YOUR INSTRUCTIONS
Set down, exactly as written, the lines from the top of the data to the line that holds "C = sc.collection", and omit the pictures.

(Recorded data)
<<<<

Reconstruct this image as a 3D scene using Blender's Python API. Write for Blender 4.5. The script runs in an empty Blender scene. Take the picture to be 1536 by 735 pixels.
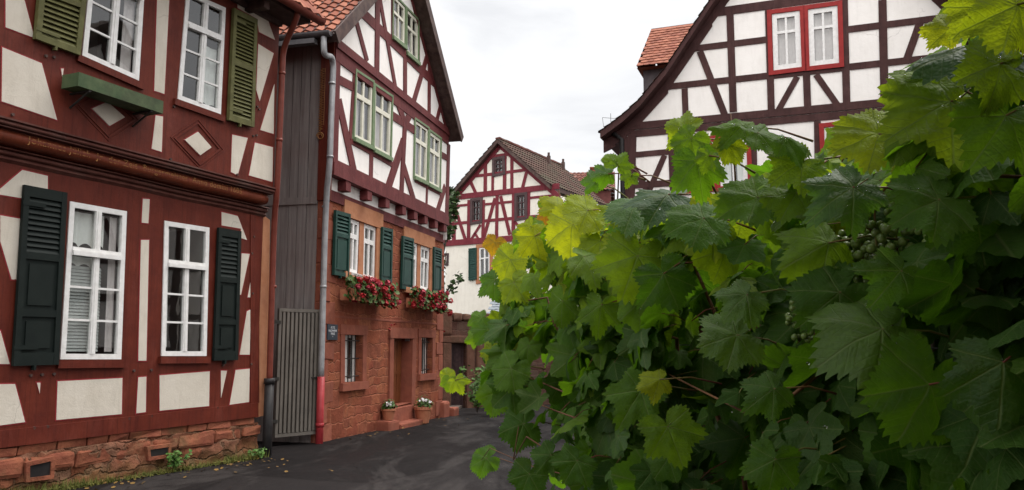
import bpy, bmesh, math, random
import numpy as np
from mathutils import Vector, Matrix
from mathutils.geometry import tessellate_polygon
from mathutils.noise import noise as pnoise
random.seed(7); rng = np.random.default_rng(11)
R = math.radians
sc = bpy.context.scene
C = sc.collection

# ------------------------------------------------------------------ camera
FPX, CX, CY = 1200.0, 768.0, 367.5
PITCH = math.atan((515 - 367.5) / FPX)
EYE = Vector((0, 0, 1.5))
cam = bpy.data.cameras.new('camera'); camo = bpy.data.objects.new('camera', cam); C.objects.link(camo)
camo.location = EYE; camo.rotation_euler = (math.pi / 2 + PITCH, 0, 0)
cam.sensor_width = 36; cam.lens = 36 * FPX / 1536; cam.clip_start = 0.05; cam.clip_end = 2000
sc.camera = camo
sp, cp = math.sin(PITCH), math.cos(PITCH)

def ray(px, py):
    a = (px - CX) / FPX; b = (CY - py) / FPX
    return Vector((a, cp - sp * b, sp + cp * b))
def at(px, py, Y):
    d = ray(px, py)
    return EYE + d * (Y / d.y)

# ------------------------------------------------------------------ materials
def srgb(*c):
    return tuple((x / 12.92 if x <= .04045 else ((x + .055) / 1.055) ** 2.4) for x in [v / 255 for v in c])
MATS = {}
class NT:
    def __init__(s, name):
        s.m = bpy.data.materials.new(name); s.m.use_nodes = True
        s.t = s.m.node_tree; s.b = s.t.nodes['Principled BSDF']; s.out = s.t.nodes['Material Output']
        s.tc = s.t.nodes.new('ShaderNodeTexCoord')
    def n(s, typ, **kw):
        nd = s.t.nodes.new('ShaderNode' + typ)
        for k, v in kw.items():
            if k in ('operation', 'blend_type', 'data_type', 'feature', 'wave_type', 'bands_direction', 'attribute_name', 'noise_dimensions', 'use_clamp', 'distance', 'wave_profile'):
                setattr(nd, k, v)
        return nd
    def l(s, a, b): s.t.links.new(a, b)
    def coord(s, stretch=(1, 1, 1), rot=(0, 0, 0), src='Object'):
        mp = s.n('Mapping'); mp.inputs['Scale'].default_value = stretch; mp.inputs['Rotation'].default_value = rot
        s.l(s.tc.outputs[src], mp.inputs['Vector']); return mp.outputs[0]
    def noise(s, vec, scale, detail=5, rough=.6, dist=0):
        nd = s.n('TexNoise'); nd.inputs['Scale'].default_value = scale; nd.inputs['Detail'].default_value = detail
        nd.inputs['Roughness'].default_value = rough; nd.inputs['Distortion'].default_value = dist
        s.l(vec, nd.inputs['Vector']); return nd.outputs['Fac']
    def ramp(s, fac, stops):
        nd = s.n('ValToRGB'); e = nd.color_ramp.elements
        while len(e) < len(stops): e.new(.5)
        for i, (p, c) in enumerate(stops):
            e[i].position = p; e[i].color = (*c, 1) if hasattr(c, '__len__') else (c, c, c, 1)
        s.l(fac, nd.inputs[0]); return nd.outputs[0]
    def mix(s, fac, a, b, blend='MIX'):
        nd = s.n('Mix', data_type='RGBA', blend_type=blend)
        for sock, v in ((nd.inputs[0], fac), (nd.inputs[6], a), (nd.inputs[7], b)):
            if hasattr(v, 'is_linked') or hasattr(v, 'node'): s.l(v, sock)
            elif hasattr(v, '__len__'): sock.default_value = (*v, 1)
            else: sock.default_value = v
        return nd.outputs[2]
    def math(s, op, a, b=0.0, clamp=False):
        nd = s.n('Math', operation=op, use_clamp=clamp)
        for sock, v in ((nd.inputs[0], a), (nd.inputs[1], b)):
            if hasattr(v, 'node'): s.l(v, sock)
            else: sock.default_value = v
        return nd.outputs[0]
    def bump(s, h, strength=.5, dist=.02):
        nd = s.n('Bump'); nd.inputs['Strength'].default_value = strength; nd.inputs['Distance'].default_value = dist
        s.l(h, nd.inputs['Height']); s.l(nd.outputs[0], s.b.inputs['Normal']); return nd.outputs[0]
    def base(s, c, rough=.7, spec=.5, metal=0):
        if hasattr(c, 'node'): s.l(c, s.b.inputs['Base Color'])
        else: s.b.inputs['Base Color'].default_value = (*c, 1)
        if hasattr(rough, 'node'): s.l(rough, s.b.inputs['Roughness'])
        else: s.b.inputs['Roughness'].default_value = rough
        s.b.inputs['Specular IOR Level'].default_value = spec; s.b.inputs['Metallic'].default_value = metal

def simple(name, c1, c2, scale=6, stretch=(1, 1, 1), rough=.75, bump=.25, bdist=.01, detail=6, spec=.22, metal=0, dirt=None, dirt_amt=.5, lo=.35, hi=.68):
    k = NT(name); v = k.coord(stretch)
    f = k.noise(v, scale, detail)
    col = k.mix(k.ramp(f, [(lo, 0), (hi, 1)]), c1, c2)
    if dirt:
        g = k.noise(k.coord((1, 1, 1)), 1.7, 7, .7)
        col = k.mix(k.math('MULTIPLY', k.ramp(g, [(.5, 0), (.72, 1)]), dirt_amt), col, dirt)
    k.base(col, rough, spec, metal)
    if bump: k.bump(k.noise(v, scale * 2.2, detail), bump, bdist)
    MATS[name] = k.m; return k.m

def wood(name, c1, c2, axis='z', rough=.6, crack=.4, peel=None):
    k = NT(name)
    st = (1, 1, 1)
    v1 = k.coord((1.6, 1.6, 1.6)); f1 = k.noise(v1, 2.2, 7, .65)
    vz = k.coord((30, 30, 1.2)); fz = k.noise(vz, 1.0, 5, .7)
    col = k.mix(k.ramp(f1, [(.35, 0), (.68, 1)]), c1, c2)
    col = k.mix(k.ramp(fz, [(.28, .7), (.5, 0)]), col, tuple(x * .5 for x in c1))
    fw_ = k.noise(k.coord((2.2, 2.2, .9)), 1.4, 8, .75)
    col = k.mix(k.ramp(fw_, [(.52, 0), (.75, .4)]), col, tuple(min(1, x * 1.5 + .025) for x in c2))
    if peel:
        p = k.noise(k.coord((3, 3, 9)), 3.0, 9, .75)
        col = k.mix(k.ramp(p, [(.63, 0), (.68, .8)]), col, peel)
    k.base(col, rough, .2)
    h = k.math('ADD', k.math('MULTIPLY', fz, .6), k.noise(v1, 9, 6, .7))
    k.bump(h, crack, .012)
    MATS[name] = k.m; return k.m

def plaster(name, c, dirt=(.35, .30, .24), amt=.35):
    k = NT(name)
    f = k.noise(k.coord(), 1.3, 8, .68); f2 = k.noise(k.coord((3, 3, .55)), 2.5, 6, .7)
    col = k.mix(k.math('MULTIPLY', k.ramp(f, [(.42, 0), (.75, 1)]), amt), c, dirt)
    col = k.mix(k.math('MULTIPLY', k.ramp(f2, [(.5, 0), (.8, 1)]), amt * .8), col, tuple(x * .7 for x in dirt))
    cv = k.n('TexVoronoi', feature='DISTANCE_TO_EDGE'); cv.inputs['Scale'].default_value = 1.1
    wv_ = k.n('VectorMath', operation='MULTIPLY_ADD'); cn_ = k.n('TexNoise'); cn_.inputs['Scale'].default_value = 4; cn_.inputs['Detail'].default_value = 5; k.l(k.coord(), cn_.inputs['Vector'])
    k.l(cn_.outputs['Color'], wv_.inputs[0]); wv_.inputs[1].default_value = (.22, .22, .22); k.l(k.coord(), wv_.inputs[2]); k.l(wv_.outputs[0], cv.inputs['Vector'])
    ck = k.math('MULTIPLY', k.ramp(cv.outputs['Distance'], [(.002, 1), (.007, 0)]), k.ramp(k.noise(k.coord(), .7, 3), [(.55, 0), (.62, .35)]))
    col = k.mix(ck, col, (.2, .17, .14))
    k.base(col, .9, .2)
    k.bump(k.math('ADD', k.noise(k.coord(), 60, 5, .7), k.math('MULTIPLY', k.noise(k.coord(), 6, 3), 2.0)), .3, .012)
    MATS[name] = k.m; return k.m

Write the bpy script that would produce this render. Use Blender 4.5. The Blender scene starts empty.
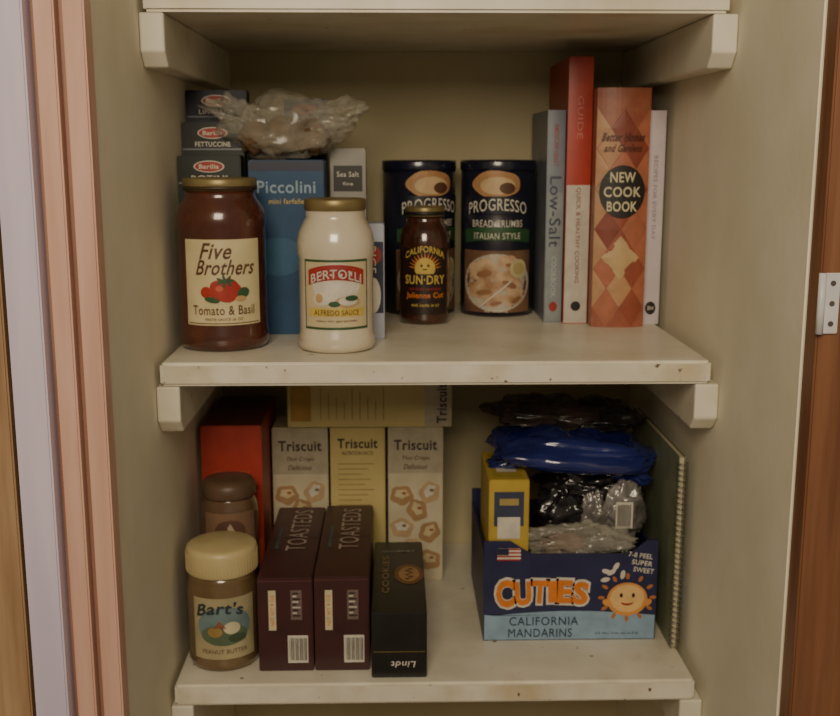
import bpy, bmesh, math, random
from mathutils import Vector, Matrix, noise
random.seed(4)
ZM,ZT,ZB=1.24,1.5785,0.8903
# ---------------------------------------------------------------- materials
_m={}
def mat(name,c,c2=None,rough=.5,metal=0,scale=30,bump=0,bscale=None,coat=0,alpha=1,spots=None,wave=None,trans=0,stretch=None,spec=.5):
    if name in _m: return _m[name]
    m=bpy.data.materials.new(name); m.use_nodes=True
    nt=m.node_tree; b=nt.nodes['Principled BSDF']
    b.inputs['Roughness'].default_value=rough; b.inputs['Metallic'].default_value=metal
    b.inputs['Coat Weight'].default_value=coat; b.inputs['Coat Roughness'].default_value=.08
    b.inputs['Alpha'].default_value=alpha; b.inputs['Transmission Weight'].default_value=trans
    b.inputs['Specular IOR Level'].default_value=spec
    if c2 is None: c2=tuple(x*.82 for x in c)
    tc=nt.nodes.new('ShaderNodeTexCoord'); mp=nt.nodes.new('ShaderNodeMapping')
    if stretch: mp.inputs['Scale'].default_value=stretch
    nt.links.new(tc.outputs['Object'],mp.inputs['Vector'])
    n=nt.nodes.new('ShaderNodeTexNoise'); n.inputs['Scale'].default_value=scale; n.inputs['Detail'].default_value=5
    nt.links.new(mp.outputs[0],n.inputs['Vector'])
    r=nt.nodes.new('ShaderNodeValToRGB')
    r.color_ramp.elements[0].position=.35; r.color_ramp.elements[1].position=.65
    r.color_ramp.elements[0].color=(*c2,1); r.color_ramp.elements[1].color=(*c,1)
    nt.links.new(n.outputs['Fac'],r.inputs['Fac'])
    out=r.outputs['Color']
    for sp in (spots or ()):
        col,sc,th,soft=sp
        n2=nt.nodes.new('ShaderNodeTexNoise'); n2.inputs['Scale'].default_value=sc; n2.inputs['Detail'].default_value=4
        nt.links.new(tc.outputs['Object'],n2.inputs['Vector'])
        r2=nt.nodes.new('ShaderNodeValToRGB'); r2.color_ramp.elements[0].position=th; r2.color_ramp.elements[1].position=th+soft
        nt.links.new(n2.outputs['Fac'],r2.inputs['Fac'])
        mx=nt.nodes.new('ShaderNodeMix'); mx.data_type='RGBA'
        nt.links.new(r2.outputs['Color'],mx.inputs['Factor']); nt.links.new(out,mx.inputs['A']); mx.inputs['B'].default_value=(*col,1)
        out=mx.outputs['Result']
    nt.links.new(out,b.inputs['Base Color'])
    if bump:
        n3=nt.nodes.new('ShaderNodeTexNoise'); n3.inputs['Scale'].default_value=bscale or scale*3; n3.inputs['Detail'].default_value=3
        nt.links.new(mp.outputs[0],n3.inputs['Vector'])
        bp=nt.nodes.new('ShaderNodeBump'); bp.inputs['Strength'].default_value=bump; bp.inputs['Distance'].default_value=.004
        nt.links.new(n3.outputs['Fac'],bp.inputs['Height']); nt.links.new(bp.outputs[0],b.inputs['Normal'])
    _m[name]=m; return m
def P(r,g,b):  # sRGB 0-255 -> linear
    return tuple(((x/255+.055)/1.055)**2.4 if x>10 else x/255/12.92 for x in (r,g,b))
def ink(name,r,g,b,rough=.45,metal=0): return mat('ink_'+name,P(r,g,b),rough=rough,metal=metal,scale=60)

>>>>

ANSWER TO THIS EXERCISE
Reconstruct this image as a 3D scene using Blender's Python API. Write for Blender 4.5. The script runs in an empty Blender scene. Take the picture to be 1536 by 735 pixels.
import bpy, bmesh, math, random
import numpy as np
from mathutils import Vector, Matrix
from mathutils.geometry import tessellate_polygon
from mathutils.noise import noise as pnoise
random.seed(7); rng = np.random.default_rng(11)
R = math.radians
sc = bpy.context.scene
C = sc.collection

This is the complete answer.